6th to 16th Century - During the Middle Ages, thick blocks of coarse stale bread called trenchers were used in place of plates. Meats and other foods were piled on top of the bread to be eaten with their fingers and sometimes with the aid of knives. At the end of the meal, one either ate the trencher or, if hunger had been satisfied, tossed the gravy-soaked bread to their dogs or given as alms


16th and 17th Century - The sandwich appears to have been simply known as "bread and meat" or "bread and cheese". These two phrases are found throughout English drama from the sixteenth and seventeenth centuries.


1762 - The first written record of the word "sandwich" appeared in the journal of Edward Gibbons (1737-1794), an English author, scholar, and historian.


1762 - It is also said that the cooks at London's Beef Steak Club, a gentlemen's gaming club held at the Shakespeare Tavern, invented the first sandwich.
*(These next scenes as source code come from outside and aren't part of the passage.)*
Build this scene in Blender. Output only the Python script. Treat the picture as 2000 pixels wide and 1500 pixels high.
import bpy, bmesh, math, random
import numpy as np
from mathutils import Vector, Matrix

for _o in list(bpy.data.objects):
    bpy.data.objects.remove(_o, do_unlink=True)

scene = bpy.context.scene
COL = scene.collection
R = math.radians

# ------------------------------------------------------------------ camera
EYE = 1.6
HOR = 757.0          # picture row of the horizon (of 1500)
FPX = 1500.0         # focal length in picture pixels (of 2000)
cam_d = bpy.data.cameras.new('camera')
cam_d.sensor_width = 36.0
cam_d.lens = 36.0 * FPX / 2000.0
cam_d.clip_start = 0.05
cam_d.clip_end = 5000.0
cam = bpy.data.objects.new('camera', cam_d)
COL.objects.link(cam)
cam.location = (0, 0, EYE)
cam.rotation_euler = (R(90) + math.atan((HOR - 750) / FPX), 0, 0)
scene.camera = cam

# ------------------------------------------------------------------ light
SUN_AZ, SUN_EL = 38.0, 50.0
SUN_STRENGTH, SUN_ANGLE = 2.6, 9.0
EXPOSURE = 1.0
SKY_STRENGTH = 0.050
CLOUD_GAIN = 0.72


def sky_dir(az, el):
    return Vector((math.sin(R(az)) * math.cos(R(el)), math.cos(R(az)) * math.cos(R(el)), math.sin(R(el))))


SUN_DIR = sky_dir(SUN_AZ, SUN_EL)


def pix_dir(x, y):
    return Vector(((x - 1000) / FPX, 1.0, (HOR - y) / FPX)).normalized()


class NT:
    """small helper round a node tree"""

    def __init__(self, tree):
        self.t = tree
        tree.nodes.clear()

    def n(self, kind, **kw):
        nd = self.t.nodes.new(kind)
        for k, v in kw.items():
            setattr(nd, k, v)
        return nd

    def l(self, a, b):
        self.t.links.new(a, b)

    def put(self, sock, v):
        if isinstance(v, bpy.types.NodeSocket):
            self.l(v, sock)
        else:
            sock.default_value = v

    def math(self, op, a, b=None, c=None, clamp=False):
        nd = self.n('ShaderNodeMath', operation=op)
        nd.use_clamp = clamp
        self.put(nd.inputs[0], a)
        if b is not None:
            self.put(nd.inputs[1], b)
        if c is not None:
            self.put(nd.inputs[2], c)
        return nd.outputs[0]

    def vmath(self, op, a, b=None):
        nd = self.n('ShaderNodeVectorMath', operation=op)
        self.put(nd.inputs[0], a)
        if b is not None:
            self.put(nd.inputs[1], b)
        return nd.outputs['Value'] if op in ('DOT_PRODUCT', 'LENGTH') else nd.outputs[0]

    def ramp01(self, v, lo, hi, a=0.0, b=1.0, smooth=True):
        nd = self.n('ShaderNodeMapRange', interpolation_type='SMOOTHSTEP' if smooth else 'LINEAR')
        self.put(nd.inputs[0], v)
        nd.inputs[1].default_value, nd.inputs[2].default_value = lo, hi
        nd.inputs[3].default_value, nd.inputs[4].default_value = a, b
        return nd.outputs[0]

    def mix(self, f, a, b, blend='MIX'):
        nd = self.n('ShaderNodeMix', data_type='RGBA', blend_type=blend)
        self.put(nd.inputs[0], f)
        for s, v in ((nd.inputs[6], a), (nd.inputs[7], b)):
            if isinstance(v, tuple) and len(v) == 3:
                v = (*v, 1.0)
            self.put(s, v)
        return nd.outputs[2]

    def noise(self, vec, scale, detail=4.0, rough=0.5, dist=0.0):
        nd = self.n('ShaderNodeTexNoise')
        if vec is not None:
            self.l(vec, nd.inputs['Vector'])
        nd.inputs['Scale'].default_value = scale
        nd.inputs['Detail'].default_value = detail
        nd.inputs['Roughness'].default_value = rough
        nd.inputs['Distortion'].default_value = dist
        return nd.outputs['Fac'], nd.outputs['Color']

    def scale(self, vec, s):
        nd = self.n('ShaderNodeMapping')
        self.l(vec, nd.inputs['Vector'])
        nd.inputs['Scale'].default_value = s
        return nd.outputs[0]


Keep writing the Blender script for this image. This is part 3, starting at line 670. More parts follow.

John Montague (1718-1792), the Fourth Earl of Sandwich, was a hardened gambler and usually gambled for hours at a time, sometimes refusing to get up even for meals. It is said that he ordered his valet to bring him meat tucked between two pieces of bread. Because Montague also happened to be the Fourth Earl of Sandwich, others began to order "the same as Sandwich!" The original sandwich was, in fact, a piece of salt beef between two slices of toasted bread.


1840 - The sandwich was introduced to America by Elizabeth Leslie (1787-1858). In her Directions for Cookery, she has a recipe for ham sandwiches that she suggested as a main dish.


1900's - The sandwich became very popular in the American diet when bakeries started selling pre-sliced bread, thus making sandwiches very easy to create. Sandwiches became an easy, portable meal for workers and schoolchildren alike.